Written request:
Look for "left', None, None, 'stuff')" in the listing below, then copy exactly the line it appears in and all lines after it to the end, and nothing more.

Dataset excerpt:
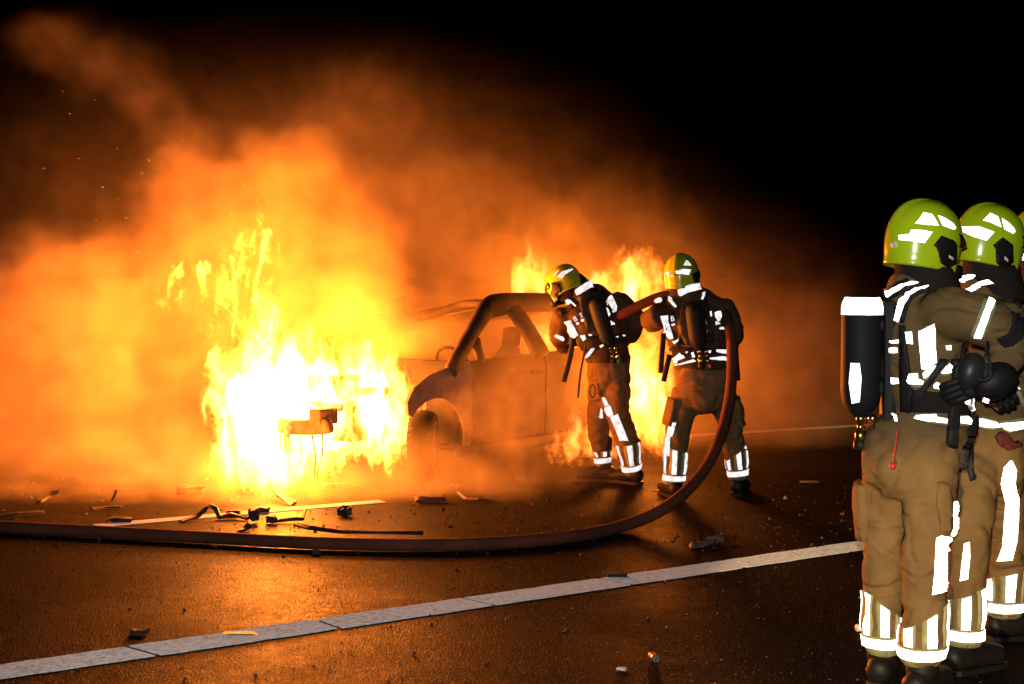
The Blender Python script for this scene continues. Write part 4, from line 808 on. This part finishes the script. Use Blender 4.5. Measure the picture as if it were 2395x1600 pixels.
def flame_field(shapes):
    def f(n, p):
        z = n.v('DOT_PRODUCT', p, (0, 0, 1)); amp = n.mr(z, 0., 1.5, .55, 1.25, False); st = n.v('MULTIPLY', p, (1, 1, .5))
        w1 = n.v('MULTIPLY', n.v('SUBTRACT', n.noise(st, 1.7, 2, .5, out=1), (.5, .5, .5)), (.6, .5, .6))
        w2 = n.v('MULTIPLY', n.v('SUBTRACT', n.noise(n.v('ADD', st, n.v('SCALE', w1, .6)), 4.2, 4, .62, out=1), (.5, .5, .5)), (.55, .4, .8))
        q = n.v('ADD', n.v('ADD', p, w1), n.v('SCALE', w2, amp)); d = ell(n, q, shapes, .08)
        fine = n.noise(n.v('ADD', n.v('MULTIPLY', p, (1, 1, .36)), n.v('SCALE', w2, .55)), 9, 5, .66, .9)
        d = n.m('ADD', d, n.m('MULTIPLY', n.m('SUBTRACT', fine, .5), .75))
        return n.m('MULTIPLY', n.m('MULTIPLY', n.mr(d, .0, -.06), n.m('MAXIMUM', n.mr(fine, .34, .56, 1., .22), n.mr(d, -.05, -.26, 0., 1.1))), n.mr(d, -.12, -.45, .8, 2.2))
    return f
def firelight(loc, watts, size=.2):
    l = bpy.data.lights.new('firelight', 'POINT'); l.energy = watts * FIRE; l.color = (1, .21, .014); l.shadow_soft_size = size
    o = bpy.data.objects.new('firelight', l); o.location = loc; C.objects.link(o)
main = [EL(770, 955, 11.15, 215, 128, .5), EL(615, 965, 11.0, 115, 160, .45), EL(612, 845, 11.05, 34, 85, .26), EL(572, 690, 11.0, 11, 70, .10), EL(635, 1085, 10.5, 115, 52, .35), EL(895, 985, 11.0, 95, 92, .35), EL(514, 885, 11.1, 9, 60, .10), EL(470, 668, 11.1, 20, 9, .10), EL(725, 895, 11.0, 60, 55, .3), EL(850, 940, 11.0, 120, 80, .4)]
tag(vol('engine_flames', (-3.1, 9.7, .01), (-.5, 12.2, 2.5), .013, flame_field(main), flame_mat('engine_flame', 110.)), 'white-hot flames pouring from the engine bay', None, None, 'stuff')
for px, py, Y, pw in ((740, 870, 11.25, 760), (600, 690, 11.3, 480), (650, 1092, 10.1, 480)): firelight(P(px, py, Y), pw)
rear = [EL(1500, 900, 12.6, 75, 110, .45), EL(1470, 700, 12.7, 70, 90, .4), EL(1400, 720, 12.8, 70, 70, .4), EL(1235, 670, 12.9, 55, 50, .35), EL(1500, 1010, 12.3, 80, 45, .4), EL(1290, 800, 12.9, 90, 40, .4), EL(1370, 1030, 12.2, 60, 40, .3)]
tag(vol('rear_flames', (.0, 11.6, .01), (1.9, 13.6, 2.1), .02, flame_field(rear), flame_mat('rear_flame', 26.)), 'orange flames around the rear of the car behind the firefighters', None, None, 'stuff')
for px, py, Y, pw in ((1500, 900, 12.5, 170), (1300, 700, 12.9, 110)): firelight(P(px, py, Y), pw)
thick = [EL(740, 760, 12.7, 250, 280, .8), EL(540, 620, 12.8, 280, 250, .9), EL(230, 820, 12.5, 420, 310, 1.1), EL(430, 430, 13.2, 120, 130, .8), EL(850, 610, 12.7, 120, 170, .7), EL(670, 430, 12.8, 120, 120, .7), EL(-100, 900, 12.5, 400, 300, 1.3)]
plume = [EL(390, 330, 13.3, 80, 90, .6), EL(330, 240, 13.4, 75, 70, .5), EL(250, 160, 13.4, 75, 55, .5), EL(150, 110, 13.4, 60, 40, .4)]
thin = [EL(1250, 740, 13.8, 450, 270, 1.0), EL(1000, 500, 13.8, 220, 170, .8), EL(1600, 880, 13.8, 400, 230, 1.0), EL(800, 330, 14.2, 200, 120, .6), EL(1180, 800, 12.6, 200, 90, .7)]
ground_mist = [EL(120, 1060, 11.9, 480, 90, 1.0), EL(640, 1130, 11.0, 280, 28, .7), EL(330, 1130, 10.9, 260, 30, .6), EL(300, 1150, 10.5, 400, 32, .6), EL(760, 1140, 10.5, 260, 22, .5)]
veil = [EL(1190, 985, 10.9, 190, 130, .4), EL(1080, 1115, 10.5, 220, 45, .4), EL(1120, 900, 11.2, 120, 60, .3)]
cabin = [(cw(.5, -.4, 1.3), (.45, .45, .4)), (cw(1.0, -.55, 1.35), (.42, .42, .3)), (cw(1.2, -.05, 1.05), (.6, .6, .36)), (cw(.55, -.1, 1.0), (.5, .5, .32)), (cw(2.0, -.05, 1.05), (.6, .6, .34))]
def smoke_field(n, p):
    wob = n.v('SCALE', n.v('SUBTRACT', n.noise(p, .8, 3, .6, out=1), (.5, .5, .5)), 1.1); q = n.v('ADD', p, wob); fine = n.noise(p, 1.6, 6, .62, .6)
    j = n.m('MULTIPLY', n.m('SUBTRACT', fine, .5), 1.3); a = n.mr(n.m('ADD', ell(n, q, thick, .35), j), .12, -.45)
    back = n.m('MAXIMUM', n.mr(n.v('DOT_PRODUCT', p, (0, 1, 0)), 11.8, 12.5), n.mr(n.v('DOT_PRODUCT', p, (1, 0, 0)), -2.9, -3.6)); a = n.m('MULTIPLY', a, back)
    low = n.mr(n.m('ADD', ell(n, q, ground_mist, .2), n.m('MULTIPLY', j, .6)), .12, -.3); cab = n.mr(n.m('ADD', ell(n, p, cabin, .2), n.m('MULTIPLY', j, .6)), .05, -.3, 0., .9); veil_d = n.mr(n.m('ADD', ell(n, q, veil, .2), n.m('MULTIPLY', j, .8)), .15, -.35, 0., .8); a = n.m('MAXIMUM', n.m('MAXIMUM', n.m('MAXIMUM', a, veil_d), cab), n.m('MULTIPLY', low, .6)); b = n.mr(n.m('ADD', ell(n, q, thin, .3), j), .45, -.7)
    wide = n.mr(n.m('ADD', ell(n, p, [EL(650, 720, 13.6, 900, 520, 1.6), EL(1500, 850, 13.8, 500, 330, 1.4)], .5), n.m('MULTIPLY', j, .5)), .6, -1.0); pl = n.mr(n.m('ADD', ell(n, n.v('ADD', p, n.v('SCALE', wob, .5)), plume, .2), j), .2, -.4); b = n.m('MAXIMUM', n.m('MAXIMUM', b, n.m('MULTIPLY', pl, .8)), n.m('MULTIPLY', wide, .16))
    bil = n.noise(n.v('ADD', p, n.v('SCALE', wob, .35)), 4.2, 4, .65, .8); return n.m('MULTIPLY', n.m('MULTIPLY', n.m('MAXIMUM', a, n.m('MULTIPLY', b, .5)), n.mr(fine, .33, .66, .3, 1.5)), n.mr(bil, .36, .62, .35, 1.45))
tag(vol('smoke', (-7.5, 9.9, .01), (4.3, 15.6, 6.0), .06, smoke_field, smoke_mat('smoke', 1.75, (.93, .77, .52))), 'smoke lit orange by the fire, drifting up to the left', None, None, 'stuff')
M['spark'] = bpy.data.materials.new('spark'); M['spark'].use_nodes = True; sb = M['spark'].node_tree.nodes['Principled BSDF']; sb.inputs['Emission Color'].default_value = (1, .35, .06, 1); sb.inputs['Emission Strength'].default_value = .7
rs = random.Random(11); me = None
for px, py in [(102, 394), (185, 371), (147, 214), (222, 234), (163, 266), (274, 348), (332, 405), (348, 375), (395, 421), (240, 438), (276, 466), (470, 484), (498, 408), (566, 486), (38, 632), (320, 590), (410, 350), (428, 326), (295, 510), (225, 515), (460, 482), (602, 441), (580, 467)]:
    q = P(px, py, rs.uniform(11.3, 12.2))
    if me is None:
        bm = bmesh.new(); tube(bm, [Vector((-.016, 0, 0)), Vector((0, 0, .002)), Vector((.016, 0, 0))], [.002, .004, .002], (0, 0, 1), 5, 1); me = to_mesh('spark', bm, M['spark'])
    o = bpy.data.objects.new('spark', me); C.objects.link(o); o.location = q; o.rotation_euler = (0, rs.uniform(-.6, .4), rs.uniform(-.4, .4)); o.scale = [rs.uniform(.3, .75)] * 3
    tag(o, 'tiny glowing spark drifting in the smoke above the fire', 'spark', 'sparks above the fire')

Reply:
tag(vol('smoke', (-7.5, 9.9, .01), (4.3, 15.6, 6.0), .06, smoke_field, smoke_mat('smoke', 1.75, (.93, .77, .52))), 'smoke lit orange by the fire, drifting up to the left', None, None, 'stuff')
M['spark'] = bpy.data.materials.new('spark'); M['spark'].use_nodes = True; sb = M['spark'].node_tree.nodes['Principled BSDF']; sb.inputs['Emission Color'].default_value = (1, .35, .06, 1); sb.inputs['Emission Strength'].default_value = .7
rs = random.Random(11); me = None
for px, py in [(102, 394), (185, 371), (147, 214), (222, 234), (163, 266), (274, 348), (332, 405), (348, 375), (395, 421), (240, 438), (276, 466), (470, 484), (498, 408), (566, 486), (38, 632), (320, 590), (410, 350), (428, 326), (295, 510), (225, 515), (460, 482), (602, 441), (580, 467)]:
    q = P(px, py, rs.uniform(11.3, 12.2))
    if me is None:
        bm = bmesh.new(); tube(bm, [Vector((-.016, 0, 0)), Vector((0, 0, .002)), Vector((.016, 0, 0))], [.002, .004, .002], (0, 0, 1), 5, 1); me = to_mesh('spark', bm, M['spark'])
    o = bpy.data.objects.new('spark', me); C.objects.link(o); o.location = q; o.rotation_euler = (0, rs.uniform(-.6, .4), rs.uniform(-.4, .4)); o.scale = [rs.uniform(.3, .75)] * 3
    tag(o, 'tiny glowing spark drifting in the smoke above the fire', 'spark', 'sparks above the fire')